Students may be able to claim credit for AARMS Advanced Courses from their home institution using mechanisms similar to the AARMS Summer School. Students hoping to receive academic credit for courses in this program are strongly encouraged to consult with their home institution about this process before the start of lectures.

Both students and instructors should consult the frequently asked questions.  Please send any addition questions about this program to Andrew Irwin.

Important dates

  • August 20, 2025: Application opens for AARMS Advanced courses (applications will be accepted on a rolling basis)
  • September 20, 2025: Last deadline for students to join the class;

Registration

To register for an AARMS Advanced Course in Fall 2025 please contact the instructor directly.  Send a statement of interest to the instructor listed below indicating why you wish to take the class and listing previous courses relevant to the topic.

Dr. Jeannette Janssen
E-Mail: jeannette.c.m.janssen@gmail.com

Dr. Yorck Sommerhäuser
E-Mail: sommerh@mun.ca

 

 

Discrete Random Structures

Jeannette Janssens webDr. Jeannette Janssen, Dalhousie University

This course will cover basics of probability and stochastic processes, and then focus on areas where probability and combinatorics interact. Topics include: probabilistic method, stochastic graph models for complex networks, probabilistic algorithms. Probabilistic techniques include: expectation and concentration of random variables, stochastic processes, conditional expectation, Markov chains, martingales, branching processes. All of these concepts will be applied to random graphs and other discrete structures.

Representation Theory

Dr. Yorck Sommerhäuser (Memorial University)

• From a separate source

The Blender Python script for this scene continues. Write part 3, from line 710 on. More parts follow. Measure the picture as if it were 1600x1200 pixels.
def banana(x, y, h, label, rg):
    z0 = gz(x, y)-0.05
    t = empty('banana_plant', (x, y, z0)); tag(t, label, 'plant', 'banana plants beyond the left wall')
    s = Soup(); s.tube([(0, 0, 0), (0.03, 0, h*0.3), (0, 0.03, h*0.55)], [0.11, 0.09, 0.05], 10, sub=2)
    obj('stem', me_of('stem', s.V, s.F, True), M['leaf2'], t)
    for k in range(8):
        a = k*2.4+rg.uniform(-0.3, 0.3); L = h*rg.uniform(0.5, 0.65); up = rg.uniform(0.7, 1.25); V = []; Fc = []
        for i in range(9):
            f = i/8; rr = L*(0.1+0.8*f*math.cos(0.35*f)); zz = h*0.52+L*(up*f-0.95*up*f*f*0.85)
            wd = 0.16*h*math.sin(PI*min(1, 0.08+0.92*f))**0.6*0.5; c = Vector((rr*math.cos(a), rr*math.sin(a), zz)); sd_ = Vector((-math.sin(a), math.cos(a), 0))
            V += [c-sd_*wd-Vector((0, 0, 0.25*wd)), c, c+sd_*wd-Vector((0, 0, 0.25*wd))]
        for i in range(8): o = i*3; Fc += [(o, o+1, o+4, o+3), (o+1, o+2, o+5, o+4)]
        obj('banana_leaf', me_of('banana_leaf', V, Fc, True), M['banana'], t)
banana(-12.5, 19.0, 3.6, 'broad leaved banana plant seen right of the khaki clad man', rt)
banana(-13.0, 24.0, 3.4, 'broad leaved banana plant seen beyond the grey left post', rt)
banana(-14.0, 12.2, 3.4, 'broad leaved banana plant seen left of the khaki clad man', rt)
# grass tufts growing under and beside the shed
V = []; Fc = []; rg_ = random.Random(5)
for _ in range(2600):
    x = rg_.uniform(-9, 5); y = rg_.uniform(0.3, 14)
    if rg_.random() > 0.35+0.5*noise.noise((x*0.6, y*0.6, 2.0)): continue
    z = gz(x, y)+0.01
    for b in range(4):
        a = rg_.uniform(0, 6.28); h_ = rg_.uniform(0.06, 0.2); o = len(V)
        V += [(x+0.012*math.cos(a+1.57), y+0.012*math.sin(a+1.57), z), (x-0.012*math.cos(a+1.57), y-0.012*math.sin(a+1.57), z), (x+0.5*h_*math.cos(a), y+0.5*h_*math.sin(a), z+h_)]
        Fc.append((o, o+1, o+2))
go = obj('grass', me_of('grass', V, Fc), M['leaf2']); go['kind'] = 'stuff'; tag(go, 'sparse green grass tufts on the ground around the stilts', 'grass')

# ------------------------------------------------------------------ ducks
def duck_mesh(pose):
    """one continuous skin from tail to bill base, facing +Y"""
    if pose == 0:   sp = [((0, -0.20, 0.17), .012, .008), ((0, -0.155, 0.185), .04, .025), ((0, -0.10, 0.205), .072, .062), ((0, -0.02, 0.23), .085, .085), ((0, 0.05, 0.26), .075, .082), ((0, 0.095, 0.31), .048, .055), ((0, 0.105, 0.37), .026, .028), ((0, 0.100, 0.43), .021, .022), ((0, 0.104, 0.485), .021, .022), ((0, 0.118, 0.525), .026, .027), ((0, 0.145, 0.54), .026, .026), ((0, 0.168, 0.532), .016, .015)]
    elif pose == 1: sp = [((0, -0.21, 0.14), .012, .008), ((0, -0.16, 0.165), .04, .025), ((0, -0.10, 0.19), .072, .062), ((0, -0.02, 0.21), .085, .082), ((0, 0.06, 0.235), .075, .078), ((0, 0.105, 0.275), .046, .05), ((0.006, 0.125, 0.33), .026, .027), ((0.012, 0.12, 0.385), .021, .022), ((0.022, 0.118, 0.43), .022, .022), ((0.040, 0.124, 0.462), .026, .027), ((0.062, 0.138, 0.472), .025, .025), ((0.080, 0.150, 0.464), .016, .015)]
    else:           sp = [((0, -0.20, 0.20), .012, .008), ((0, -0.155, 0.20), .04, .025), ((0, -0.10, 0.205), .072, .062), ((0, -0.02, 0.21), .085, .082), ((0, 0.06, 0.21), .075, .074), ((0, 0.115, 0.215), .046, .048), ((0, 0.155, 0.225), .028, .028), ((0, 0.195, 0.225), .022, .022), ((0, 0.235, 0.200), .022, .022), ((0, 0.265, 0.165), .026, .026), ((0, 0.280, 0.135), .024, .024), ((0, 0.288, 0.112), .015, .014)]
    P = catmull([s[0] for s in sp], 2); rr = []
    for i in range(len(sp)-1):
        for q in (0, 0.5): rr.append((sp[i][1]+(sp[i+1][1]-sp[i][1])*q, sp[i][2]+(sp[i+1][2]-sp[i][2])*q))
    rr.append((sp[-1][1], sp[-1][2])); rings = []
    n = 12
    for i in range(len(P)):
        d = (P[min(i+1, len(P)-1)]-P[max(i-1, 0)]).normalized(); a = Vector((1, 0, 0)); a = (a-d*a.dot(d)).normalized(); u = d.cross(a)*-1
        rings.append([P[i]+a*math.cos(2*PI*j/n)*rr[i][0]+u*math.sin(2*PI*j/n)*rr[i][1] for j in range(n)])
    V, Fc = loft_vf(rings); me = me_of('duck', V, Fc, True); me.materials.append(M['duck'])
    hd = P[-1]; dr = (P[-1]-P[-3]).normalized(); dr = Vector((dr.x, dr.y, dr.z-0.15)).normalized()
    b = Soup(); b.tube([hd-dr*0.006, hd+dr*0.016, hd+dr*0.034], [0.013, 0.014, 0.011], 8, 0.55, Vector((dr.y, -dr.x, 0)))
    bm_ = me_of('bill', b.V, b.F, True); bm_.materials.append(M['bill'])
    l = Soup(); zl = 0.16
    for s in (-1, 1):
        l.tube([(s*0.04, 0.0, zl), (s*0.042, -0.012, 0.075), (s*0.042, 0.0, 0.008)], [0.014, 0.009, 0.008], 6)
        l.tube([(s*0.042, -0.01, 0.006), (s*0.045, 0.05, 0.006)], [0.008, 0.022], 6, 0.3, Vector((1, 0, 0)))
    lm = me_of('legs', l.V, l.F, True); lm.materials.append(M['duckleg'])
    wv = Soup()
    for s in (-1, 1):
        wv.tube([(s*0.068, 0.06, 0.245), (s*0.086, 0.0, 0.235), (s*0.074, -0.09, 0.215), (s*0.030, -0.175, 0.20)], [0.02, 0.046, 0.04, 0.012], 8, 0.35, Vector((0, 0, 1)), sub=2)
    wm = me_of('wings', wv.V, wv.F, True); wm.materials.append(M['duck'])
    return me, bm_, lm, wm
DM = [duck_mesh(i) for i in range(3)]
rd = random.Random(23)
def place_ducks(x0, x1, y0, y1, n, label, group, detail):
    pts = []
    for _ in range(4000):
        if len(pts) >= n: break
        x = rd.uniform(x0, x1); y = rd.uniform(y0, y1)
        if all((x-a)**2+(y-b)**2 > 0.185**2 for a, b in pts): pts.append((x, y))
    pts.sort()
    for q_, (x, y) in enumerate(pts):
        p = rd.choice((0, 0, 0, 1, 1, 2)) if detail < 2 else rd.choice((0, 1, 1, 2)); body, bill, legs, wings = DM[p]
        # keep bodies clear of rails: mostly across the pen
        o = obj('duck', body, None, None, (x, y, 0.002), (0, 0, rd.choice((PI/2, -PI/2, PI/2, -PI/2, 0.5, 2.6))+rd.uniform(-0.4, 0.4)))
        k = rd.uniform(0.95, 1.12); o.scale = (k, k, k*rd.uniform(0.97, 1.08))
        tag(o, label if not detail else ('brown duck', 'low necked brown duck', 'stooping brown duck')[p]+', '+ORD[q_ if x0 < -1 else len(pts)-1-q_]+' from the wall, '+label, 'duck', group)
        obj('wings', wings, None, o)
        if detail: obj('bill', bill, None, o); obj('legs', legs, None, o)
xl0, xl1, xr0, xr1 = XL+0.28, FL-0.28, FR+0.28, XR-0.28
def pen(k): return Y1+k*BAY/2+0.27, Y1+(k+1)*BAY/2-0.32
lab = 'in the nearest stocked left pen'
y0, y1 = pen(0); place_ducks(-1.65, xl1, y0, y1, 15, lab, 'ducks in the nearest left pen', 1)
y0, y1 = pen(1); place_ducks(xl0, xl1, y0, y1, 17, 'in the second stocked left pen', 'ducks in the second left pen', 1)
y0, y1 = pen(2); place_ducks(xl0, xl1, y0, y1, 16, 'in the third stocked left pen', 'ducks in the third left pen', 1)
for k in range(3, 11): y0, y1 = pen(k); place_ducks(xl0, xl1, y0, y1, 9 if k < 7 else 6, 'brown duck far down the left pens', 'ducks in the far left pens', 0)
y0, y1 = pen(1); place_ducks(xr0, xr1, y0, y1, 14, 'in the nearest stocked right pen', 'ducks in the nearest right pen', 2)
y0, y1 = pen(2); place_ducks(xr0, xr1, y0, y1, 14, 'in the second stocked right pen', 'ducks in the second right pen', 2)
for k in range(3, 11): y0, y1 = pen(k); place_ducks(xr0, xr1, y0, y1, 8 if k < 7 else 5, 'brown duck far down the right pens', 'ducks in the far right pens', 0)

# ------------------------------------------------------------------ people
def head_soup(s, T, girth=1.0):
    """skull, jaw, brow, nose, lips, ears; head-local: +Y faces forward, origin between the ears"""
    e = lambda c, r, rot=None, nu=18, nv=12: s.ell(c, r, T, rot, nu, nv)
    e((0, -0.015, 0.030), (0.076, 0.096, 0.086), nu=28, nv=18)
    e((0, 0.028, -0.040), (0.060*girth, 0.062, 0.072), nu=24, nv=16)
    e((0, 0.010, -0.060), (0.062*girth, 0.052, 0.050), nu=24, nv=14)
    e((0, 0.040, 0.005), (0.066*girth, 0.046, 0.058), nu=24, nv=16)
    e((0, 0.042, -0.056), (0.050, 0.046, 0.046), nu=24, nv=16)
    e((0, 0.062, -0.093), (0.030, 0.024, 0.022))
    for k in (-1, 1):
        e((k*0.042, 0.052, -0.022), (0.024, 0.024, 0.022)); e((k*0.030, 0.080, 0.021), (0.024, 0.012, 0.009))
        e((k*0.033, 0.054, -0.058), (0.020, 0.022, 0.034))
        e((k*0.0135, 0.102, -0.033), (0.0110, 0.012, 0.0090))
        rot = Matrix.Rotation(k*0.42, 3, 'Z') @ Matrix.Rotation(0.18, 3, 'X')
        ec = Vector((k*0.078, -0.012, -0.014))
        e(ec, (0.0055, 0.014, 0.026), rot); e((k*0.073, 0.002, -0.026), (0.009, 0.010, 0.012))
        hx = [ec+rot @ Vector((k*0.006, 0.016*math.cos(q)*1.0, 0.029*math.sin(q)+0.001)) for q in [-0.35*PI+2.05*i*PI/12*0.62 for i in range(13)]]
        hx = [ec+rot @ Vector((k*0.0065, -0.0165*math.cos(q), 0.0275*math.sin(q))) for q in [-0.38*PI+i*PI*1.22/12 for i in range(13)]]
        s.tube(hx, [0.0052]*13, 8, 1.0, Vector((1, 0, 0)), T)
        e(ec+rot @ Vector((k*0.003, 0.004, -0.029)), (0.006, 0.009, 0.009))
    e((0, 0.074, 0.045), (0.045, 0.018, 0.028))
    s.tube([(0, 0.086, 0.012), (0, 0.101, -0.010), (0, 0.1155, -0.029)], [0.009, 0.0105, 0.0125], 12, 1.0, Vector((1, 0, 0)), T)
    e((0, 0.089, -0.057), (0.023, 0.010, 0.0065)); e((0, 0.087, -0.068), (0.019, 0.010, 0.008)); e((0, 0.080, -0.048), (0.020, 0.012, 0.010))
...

A representation is the concrete realization of an abstract algebraic object by linear transformations of some vector space. If this vector space is finite-dimensional, these linear transformations can be expressed as matrices.

Representations can be studied for many algebraic objects, such as groups, both finite and infinite, associative algebras, Lie algebras,
and many others. In this course, we will concentrate on finite-dimensional representations of finite groups, with special emphasis on the symmetric group. We will begin with developing the theory of group characters, where we in particular prove their orthogonality relations and explain the notion of a character table. We will then illustrate these concepts in the case of the symmetric group, whose representations will be constructed with the help of Young tableaux. We will then compute the characters of the symmetric group with the help of various character formulas, such as the Frobenius character formula.

The textbook for the course is “The Symmetric Group” by B. Sagan, published by Springer-Verlag in the Graduate Texts in Mathematics series. Prerequisites for the course are a basic knowledge of group theory and a good understanding of linear algebra. Concepts from multilinear algebra, such as tensor products and symmetric powers, will be needed only occasionally.